GIVEN INFORMATION:
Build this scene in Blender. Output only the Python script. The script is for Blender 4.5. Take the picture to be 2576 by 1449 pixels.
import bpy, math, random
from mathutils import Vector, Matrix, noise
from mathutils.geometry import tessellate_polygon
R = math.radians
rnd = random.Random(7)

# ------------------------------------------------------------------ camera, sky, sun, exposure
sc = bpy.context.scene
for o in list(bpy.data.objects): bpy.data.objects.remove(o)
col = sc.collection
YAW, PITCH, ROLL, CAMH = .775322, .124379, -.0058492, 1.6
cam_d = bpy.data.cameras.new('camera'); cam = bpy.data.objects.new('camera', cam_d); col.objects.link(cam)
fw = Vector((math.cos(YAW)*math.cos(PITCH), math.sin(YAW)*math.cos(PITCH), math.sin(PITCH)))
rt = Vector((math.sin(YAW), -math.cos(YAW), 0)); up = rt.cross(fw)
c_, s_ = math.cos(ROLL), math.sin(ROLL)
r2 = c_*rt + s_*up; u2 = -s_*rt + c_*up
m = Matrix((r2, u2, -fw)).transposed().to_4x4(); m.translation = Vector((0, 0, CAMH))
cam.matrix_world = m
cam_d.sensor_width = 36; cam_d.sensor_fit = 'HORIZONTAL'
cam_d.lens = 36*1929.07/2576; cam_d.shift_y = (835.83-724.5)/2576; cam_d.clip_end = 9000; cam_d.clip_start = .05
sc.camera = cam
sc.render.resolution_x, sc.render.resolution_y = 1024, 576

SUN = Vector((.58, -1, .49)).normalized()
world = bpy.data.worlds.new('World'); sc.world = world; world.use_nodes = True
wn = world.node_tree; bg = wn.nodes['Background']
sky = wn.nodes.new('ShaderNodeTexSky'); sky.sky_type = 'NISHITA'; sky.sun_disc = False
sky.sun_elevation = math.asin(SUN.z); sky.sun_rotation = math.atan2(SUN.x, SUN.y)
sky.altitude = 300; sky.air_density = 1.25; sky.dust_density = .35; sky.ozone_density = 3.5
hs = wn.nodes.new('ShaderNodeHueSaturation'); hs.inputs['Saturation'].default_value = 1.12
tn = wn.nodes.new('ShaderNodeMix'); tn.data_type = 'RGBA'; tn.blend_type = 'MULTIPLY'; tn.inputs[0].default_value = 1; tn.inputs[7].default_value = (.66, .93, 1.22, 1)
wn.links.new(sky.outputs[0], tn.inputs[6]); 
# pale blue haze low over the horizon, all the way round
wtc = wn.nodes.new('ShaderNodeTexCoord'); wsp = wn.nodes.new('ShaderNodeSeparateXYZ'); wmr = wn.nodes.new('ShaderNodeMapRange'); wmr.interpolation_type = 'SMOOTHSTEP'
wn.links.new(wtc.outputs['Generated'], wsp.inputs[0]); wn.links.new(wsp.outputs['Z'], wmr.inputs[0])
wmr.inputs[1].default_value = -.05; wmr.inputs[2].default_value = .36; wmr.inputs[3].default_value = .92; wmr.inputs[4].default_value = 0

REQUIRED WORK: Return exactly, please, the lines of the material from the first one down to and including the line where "sc.render.resolution_x, sc.render.resolution_y = 1024, 576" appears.

IN RESPONSE:
Build this scene in Blender. Output only the Python script. The script is for Blender 4.5. Take the picture to be 2576 by 1449 pixels.
import bpy, math, random
from mathutils import Vector, Matrix, noise
from mathutils.geometry import tessellate_polygon
R = math.radians
rnd = random.Random(7)

# ------------------------------------------------------------------ camera, sky, sun, exposure
sc = bpy.context.scene
for o in list(bpy.data.objects): bpy.data.objects.remove(o)
col = sc.collection
YAW, PITCH, ROLL, CAMH = .775322, .124379, -.0058492, 1.6
cam_d = bpy.data.cameras.new('camera'); cam = bpy.data.objects.new('camera', cam_d); col.objects.link(cam)
fw = Vector((math.cos(YAW)*math.cos(PITCH), math.sin(YAW)*math.cos(PITCH), math.sin(PITCH)))
rt = Vector((math.sin(YAW), -math.cos(YAW), 0)); up = rt.cross(fw)
c_, s_ = math.cos(ROLL), math.sin(ROLL)
r2 = c_*rt + s_*up; u2 = -s_*rt + c_*up
m = Matrix((r2, u2, -fw)).transposed().to_4x4(); m.translation = Vector((0, 0, CAMH))
cam.matrix_world = m
cam_d.sensor_width = 36; cam_d.sensor_fit = 'HORIZONTAL'
cam_d.lens = 36*1929.07/2576; cam_d.shift_y = (835.83-724.5)/2576; cam_d.clip_end = 9000; cam_d.clip_start = .05
sc.camera = cam
sc.render.resolution_x, sc.render.resolution_y = 1024, 576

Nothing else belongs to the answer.